Secretary of State Mike Pompeo expressed US “outrage” in a meeting Sunday with Egyptian President Abdel Fattah al-Sisi over the death of an American national imprisoned in Egypt since 2013.

Mustafa Kassem, a 54-year-old Egyptian-American who suffered from diabetes and heart problems, died January 13 after a hunger strike in which he ceased drinking fluids for four days before his death.

Pompeo, who met with the Egyptian president in Berlin on the sidelines of an international conference on Libya, “expressed outrage over the pointless and tragic death of detained US citizen Mustafa Kassem in Egypt,” State Department spokeswoman Morgan Ortagus said in a statement.

Pompeo had raised Kassem’s case with the Egyptian authorities before his death in custody, and the top US diplomat for the Middle East, David Schenker, has denounced it as “needless, tragic and avoidable.”

Kassem, who had emigrated to the United States and was a naturalized US citizen, was arrested in the summer of 2013 while in Cairo on a home visit.

He had gone out to change money when soldiers asked for his papers only to beat and arrest him after he presented his US passport, according to lawyers representing his family.

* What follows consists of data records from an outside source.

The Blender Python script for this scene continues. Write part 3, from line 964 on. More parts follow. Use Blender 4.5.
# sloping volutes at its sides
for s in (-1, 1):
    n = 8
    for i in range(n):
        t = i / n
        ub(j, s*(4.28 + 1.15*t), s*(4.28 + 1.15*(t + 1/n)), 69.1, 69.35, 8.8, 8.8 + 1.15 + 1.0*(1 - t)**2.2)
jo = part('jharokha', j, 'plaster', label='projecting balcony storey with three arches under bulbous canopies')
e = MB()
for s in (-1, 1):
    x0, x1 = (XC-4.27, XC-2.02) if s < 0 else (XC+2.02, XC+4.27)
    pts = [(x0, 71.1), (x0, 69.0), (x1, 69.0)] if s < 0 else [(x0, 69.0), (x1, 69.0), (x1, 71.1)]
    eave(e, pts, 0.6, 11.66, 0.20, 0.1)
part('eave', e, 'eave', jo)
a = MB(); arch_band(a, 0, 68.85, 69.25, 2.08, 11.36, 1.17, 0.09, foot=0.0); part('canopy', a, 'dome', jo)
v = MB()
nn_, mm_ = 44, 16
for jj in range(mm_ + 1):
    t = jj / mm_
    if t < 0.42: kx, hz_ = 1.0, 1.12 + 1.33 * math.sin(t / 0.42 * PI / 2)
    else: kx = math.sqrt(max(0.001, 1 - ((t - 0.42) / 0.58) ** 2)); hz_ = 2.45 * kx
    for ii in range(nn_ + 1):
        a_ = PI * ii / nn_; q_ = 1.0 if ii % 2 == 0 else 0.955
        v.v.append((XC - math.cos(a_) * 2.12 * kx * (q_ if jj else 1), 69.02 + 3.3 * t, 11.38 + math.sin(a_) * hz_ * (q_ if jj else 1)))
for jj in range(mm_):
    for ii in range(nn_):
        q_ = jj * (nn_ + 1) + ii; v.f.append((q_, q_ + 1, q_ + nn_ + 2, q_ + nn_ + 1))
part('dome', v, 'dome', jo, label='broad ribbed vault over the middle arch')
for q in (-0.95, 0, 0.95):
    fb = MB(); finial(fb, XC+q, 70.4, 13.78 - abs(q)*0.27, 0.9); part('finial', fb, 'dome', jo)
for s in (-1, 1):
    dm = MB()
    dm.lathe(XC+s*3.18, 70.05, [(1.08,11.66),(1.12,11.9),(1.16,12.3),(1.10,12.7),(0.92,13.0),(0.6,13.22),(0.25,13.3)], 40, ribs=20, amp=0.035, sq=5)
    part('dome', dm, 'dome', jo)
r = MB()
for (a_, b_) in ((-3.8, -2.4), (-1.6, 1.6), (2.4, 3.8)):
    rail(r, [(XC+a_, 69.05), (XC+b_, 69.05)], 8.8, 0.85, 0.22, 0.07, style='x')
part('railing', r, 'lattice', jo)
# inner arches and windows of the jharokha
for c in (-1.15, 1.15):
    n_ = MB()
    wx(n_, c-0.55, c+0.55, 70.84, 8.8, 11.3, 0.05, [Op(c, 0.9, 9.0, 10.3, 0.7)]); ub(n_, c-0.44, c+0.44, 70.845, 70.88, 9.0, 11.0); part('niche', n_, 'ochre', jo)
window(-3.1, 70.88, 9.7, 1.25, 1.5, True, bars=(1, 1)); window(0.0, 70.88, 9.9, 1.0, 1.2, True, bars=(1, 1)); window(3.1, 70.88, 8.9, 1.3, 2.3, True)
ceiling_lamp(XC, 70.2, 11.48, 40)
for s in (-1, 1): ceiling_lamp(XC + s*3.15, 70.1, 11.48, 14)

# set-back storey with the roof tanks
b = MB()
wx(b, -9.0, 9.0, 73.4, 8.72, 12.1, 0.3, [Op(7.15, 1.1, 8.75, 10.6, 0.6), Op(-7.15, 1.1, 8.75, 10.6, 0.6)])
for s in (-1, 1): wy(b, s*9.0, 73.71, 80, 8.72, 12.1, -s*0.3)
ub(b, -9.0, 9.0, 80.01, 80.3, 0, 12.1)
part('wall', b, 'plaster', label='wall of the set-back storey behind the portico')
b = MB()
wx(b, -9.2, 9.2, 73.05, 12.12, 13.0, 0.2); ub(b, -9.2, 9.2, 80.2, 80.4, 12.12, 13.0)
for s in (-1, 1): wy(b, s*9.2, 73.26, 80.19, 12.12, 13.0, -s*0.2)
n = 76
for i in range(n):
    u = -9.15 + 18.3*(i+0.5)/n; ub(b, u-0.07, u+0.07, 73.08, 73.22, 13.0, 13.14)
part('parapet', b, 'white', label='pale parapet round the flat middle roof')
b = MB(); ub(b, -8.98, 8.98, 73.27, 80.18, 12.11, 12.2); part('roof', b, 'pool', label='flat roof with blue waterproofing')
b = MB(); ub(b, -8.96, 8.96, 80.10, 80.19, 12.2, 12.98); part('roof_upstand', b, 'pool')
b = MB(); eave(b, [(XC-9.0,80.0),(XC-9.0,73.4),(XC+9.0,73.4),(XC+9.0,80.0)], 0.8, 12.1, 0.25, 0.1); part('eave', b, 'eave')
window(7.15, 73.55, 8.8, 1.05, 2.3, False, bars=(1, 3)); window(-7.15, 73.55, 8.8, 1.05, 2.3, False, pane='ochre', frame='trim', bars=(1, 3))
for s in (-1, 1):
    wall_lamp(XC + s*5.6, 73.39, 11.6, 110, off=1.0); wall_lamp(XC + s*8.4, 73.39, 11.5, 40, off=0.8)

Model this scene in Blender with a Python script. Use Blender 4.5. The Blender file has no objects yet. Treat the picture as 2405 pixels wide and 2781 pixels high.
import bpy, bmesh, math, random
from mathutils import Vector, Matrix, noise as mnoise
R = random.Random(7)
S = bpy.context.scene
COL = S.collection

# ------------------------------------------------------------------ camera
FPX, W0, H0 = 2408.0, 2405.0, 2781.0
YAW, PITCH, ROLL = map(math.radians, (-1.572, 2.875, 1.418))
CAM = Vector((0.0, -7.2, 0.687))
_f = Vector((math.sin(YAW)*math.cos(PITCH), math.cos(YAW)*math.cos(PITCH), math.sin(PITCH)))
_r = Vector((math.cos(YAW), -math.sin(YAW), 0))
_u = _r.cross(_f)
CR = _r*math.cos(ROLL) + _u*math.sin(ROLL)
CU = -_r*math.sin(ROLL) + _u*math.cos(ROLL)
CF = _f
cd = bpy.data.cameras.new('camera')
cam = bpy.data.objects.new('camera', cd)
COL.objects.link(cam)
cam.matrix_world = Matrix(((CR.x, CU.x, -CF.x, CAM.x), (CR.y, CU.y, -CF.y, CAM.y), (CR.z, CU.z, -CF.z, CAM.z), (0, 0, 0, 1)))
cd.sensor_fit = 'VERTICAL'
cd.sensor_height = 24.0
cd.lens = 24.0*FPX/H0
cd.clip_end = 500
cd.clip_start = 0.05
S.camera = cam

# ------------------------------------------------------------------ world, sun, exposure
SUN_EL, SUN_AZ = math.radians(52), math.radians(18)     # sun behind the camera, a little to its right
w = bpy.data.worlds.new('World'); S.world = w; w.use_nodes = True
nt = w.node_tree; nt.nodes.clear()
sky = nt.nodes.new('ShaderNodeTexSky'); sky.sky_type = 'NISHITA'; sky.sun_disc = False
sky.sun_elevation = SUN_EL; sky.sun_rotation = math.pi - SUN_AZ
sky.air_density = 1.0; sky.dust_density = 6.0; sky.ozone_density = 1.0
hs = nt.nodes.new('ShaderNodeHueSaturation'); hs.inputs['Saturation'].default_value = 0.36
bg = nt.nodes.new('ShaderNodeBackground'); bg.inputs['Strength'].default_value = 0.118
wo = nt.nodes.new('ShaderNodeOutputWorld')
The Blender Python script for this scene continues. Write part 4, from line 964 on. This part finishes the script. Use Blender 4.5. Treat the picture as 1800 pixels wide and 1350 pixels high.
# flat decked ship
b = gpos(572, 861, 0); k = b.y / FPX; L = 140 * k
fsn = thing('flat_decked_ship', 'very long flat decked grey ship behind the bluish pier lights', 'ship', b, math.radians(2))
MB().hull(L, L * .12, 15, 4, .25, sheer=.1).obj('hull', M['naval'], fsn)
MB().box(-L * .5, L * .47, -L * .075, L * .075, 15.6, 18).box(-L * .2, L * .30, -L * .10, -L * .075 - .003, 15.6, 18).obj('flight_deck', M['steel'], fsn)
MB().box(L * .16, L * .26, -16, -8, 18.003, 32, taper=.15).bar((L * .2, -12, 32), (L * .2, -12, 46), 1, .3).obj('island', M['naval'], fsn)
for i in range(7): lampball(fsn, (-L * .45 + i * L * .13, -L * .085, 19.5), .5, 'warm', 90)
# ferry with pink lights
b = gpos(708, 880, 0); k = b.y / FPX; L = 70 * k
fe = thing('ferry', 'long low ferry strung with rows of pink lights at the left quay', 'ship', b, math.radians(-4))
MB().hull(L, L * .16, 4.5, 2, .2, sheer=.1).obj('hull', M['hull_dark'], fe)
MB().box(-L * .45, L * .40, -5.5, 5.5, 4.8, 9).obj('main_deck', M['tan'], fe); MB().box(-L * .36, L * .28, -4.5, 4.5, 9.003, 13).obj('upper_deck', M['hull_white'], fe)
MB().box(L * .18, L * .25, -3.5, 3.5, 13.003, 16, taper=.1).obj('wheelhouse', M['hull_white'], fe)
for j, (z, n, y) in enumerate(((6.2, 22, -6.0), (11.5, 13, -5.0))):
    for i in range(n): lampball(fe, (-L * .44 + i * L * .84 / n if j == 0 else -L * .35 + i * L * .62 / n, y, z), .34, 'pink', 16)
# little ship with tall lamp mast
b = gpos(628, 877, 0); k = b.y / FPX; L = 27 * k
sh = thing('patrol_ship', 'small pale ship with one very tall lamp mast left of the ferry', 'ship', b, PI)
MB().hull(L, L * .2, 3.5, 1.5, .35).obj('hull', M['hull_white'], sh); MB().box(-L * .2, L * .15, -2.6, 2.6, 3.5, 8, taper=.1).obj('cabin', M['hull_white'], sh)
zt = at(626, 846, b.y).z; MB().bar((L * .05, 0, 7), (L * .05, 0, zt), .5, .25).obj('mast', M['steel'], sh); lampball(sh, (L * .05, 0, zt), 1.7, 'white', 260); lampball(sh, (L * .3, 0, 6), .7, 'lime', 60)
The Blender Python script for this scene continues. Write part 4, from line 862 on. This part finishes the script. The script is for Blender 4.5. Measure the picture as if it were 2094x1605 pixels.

He was sentenced in 2018 to 15 years in prison for allegedly taking part in anti-government demonstrations, but his lawyers said no evidence was presented against him personally during a mass trial that also included 700 other accused.

Washington had recently stepped up its remonstrations with the Egyptian government, despite the regular displays of friendship between President Donald Trump and his Egyptian counterpart.

Pompeo expressed concern about freedom of the press and human rights in Egypt, in response to a series of arrests of journalists, intellectuals and activists following a rare outbreak of demonstrations against Sisi in September.